British Virgin Islands-based Appleby attorneys Michael Burns and James McConvill are set to outline the practical reasons why OFCs are used in international business and highlight “that the use of OFCs is not just tax-driven” in one of the 25 sessions at the event.


The Offshore Alert Conference, aimed at buyers, providers and investigators of financial products and services, will take place at The Ritz-Carlton, South Beach in Miami Beach, Florida from 29 April to 1 May.


The independent forum will discuss “everything that’s significant in international finance”, including the use of OFCs by the world’s biggest corporations and high net worth individuals to minimise risk and maximise protection, according to the organisers. “High net worth individuals and the world’s biggest corporations routinely use OFCs for a variety of reasons,” said OffshoreAlert publisher David Marchant. “Speakers at our conference will explain how and why this is done.”


The event features more than 50 expert speakers including offshore judges, international legal and tax experts, and investigators of serious financial crime, such as senior personnel from the Internal Revenue Services, the Securities and Exchange Commission and the Commodity Futures Trading Commission in the United States.


Tim Ridley, former chairman of the Cayman Islands Monetary Authority, will argue that rather than offshore financial centres, “irresponsible” governments, regulators and banks are mainly responsible for the global recession.


“It is a myth that OFCs are primarily responsible for the recent financial meltdowns,” he said. “The harsh reality is that the US meltdown resulted from an alliance between the politicians, the regulators and the banks to provide cheap housing loans to those who could never pay the loans back; and, in Europe the meltdown resulted from the irresponsible policies of governments who believed that a cradle to grave welfare system could be provided forever on borrowed money.


Although “the pendulum is still swinging against OFCs for the moment”, Mr Ridley said, “for the most part OFCs have dodged the misdirected bullet that ‘offshore’ was responsible for the meltdown”.
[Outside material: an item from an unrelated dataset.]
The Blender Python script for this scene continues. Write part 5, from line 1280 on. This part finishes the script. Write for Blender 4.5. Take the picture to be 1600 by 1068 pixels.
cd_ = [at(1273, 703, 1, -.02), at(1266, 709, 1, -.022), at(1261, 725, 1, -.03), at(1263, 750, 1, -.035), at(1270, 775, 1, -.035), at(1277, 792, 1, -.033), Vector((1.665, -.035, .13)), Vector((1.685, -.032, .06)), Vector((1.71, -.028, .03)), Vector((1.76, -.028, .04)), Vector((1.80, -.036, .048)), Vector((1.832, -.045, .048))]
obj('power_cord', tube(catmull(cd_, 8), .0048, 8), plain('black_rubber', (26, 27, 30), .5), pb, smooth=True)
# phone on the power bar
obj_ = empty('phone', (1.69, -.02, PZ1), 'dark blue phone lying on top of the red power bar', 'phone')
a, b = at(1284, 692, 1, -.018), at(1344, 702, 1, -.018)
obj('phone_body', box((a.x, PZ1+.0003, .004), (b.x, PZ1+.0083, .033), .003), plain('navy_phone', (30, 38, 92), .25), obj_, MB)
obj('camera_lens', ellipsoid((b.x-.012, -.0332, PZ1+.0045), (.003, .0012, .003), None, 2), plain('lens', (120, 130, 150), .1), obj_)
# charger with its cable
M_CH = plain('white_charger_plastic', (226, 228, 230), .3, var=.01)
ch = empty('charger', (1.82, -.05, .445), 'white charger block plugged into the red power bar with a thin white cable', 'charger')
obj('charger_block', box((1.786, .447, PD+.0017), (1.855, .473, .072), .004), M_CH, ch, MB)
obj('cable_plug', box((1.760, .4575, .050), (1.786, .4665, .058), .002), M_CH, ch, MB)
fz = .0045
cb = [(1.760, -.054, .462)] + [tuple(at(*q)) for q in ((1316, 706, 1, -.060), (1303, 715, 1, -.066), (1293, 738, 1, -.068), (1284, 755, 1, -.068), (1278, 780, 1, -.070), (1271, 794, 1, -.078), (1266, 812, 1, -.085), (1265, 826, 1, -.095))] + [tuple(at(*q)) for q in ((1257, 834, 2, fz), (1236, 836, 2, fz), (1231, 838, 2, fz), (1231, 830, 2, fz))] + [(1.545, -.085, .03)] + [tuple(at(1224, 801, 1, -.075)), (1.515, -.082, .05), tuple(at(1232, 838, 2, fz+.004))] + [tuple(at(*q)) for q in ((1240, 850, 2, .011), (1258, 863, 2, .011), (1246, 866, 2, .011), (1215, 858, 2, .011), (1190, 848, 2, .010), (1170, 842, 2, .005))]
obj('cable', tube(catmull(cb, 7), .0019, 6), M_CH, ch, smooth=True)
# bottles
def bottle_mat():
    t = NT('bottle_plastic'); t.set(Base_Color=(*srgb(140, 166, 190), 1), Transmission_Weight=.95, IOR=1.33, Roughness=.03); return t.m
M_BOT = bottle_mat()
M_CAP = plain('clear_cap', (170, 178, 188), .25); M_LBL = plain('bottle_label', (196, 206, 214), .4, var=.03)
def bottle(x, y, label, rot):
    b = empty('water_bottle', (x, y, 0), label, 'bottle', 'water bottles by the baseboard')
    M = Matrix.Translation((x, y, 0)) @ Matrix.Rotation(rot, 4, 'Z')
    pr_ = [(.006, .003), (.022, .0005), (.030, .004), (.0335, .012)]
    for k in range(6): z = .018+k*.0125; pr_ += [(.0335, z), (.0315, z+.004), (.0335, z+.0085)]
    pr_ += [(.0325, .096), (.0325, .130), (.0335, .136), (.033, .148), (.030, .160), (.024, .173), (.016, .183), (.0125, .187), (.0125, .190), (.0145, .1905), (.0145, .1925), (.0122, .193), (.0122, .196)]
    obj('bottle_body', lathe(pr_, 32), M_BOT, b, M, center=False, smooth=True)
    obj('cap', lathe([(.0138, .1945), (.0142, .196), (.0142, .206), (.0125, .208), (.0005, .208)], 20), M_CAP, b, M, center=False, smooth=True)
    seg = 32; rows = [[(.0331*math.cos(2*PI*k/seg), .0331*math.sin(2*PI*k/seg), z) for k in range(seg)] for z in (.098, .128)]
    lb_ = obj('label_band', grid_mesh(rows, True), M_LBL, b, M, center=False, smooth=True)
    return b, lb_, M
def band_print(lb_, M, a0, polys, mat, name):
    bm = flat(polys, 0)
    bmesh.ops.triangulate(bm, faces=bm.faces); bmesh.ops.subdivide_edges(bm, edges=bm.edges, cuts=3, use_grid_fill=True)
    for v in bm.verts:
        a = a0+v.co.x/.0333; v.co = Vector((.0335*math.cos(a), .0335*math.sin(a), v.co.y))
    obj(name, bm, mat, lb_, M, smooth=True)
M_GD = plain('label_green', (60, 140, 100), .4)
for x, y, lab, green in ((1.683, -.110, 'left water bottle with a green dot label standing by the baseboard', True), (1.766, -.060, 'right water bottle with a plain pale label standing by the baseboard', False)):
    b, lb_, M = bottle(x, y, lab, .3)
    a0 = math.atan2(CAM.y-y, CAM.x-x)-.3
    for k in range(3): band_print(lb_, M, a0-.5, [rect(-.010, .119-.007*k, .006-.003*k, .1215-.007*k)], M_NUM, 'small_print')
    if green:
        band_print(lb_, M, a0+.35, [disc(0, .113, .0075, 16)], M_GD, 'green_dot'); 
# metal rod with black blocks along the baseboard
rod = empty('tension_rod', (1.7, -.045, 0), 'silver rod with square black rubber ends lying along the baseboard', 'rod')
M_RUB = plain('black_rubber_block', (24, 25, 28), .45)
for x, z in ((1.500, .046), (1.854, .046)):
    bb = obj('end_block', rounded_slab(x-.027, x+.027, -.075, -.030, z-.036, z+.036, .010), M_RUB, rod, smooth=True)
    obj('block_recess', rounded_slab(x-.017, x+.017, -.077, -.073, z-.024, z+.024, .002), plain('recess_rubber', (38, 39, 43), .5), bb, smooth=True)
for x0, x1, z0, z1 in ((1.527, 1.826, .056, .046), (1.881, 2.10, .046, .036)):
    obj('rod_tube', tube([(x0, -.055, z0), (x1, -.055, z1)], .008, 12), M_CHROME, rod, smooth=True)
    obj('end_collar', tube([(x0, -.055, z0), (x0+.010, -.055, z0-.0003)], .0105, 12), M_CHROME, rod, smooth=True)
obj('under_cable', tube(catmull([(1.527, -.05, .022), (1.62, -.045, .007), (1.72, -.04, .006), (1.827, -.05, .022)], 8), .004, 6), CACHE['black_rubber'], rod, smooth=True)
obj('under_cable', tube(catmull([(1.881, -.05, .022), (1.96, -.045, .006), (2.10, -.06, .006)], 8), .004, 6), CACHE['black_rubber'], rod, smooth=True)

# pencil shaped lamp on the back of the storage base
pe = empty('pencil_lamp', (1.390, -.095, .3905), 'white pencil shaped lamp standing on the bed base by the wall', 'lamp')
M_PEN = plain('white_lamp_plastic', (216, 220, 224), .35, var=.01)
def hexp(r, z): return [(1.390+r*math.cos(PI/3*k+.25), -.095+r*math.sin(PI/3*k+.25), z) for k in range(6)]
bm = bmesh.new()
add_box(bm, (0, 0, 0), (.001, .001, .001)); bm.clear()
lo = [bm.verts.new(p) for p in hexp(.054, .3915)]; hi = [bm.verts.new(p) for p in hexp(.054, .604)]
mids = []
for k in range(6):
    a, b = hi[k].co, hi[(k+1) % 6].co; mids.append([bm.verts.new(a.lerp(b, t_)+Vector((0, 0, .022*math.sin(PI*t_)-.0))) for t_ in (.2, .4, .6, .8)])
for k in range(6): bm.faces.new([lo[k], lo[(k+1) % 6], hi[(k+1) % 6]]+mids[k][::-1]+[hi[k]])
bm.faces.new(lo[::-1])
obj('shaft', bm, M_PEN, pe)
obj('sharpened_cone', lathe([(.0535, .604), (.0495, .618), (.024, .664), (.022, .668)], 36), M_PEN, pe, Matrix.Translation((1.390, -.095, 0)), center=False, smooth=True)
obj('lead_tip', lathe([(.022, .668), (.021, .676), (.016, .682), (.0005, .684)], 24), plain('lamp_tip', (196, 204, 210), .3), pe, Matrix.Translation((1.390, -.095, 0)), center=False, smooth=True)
In Cayman, the hedge fund industry is re-energised and is growing again, Asian IPOs are doing well and captive insurance is hanging in, he said. “But the debt side (securitisation) is still quiet, albeit with some green shoots, the banking and trust sector is essentially flat and, overall, the recovery in OFCs has been patchy.”


Mr. Ridley will speak about the role that OFCs play in the global economy and that “success will come to those jurisdictions that can genuinely add value to international transactions and are recognised as so doing”. Other highlights at the conference will see judges Ian Kawaley from the Bermuda Supreme Court, Edward Bannister, of the BVI High Court, and Charles Quin, of the Grand Court of the Cayman Islands, discuss key rulings and judicial issues affecting foreign individuals and businesses.


Speakers from the IRS will include those who are at the forefront of the ongoing investigation into Swiss banks for their alleged involvement in helping US taxpayers commit tax evasion.


Other featured speakers are Jeffrey Owens, head of tax at the OECD in France, who will examine the mechanisms for tax information exchange and how the organisation’s peer review process has been carried out so far, and Dan Reeves who, since 2003, has been the lead investigator for the IRS’ Offshore Credit Card Project, Offshore Private Banking Initiative and other offshore compliance initiatives.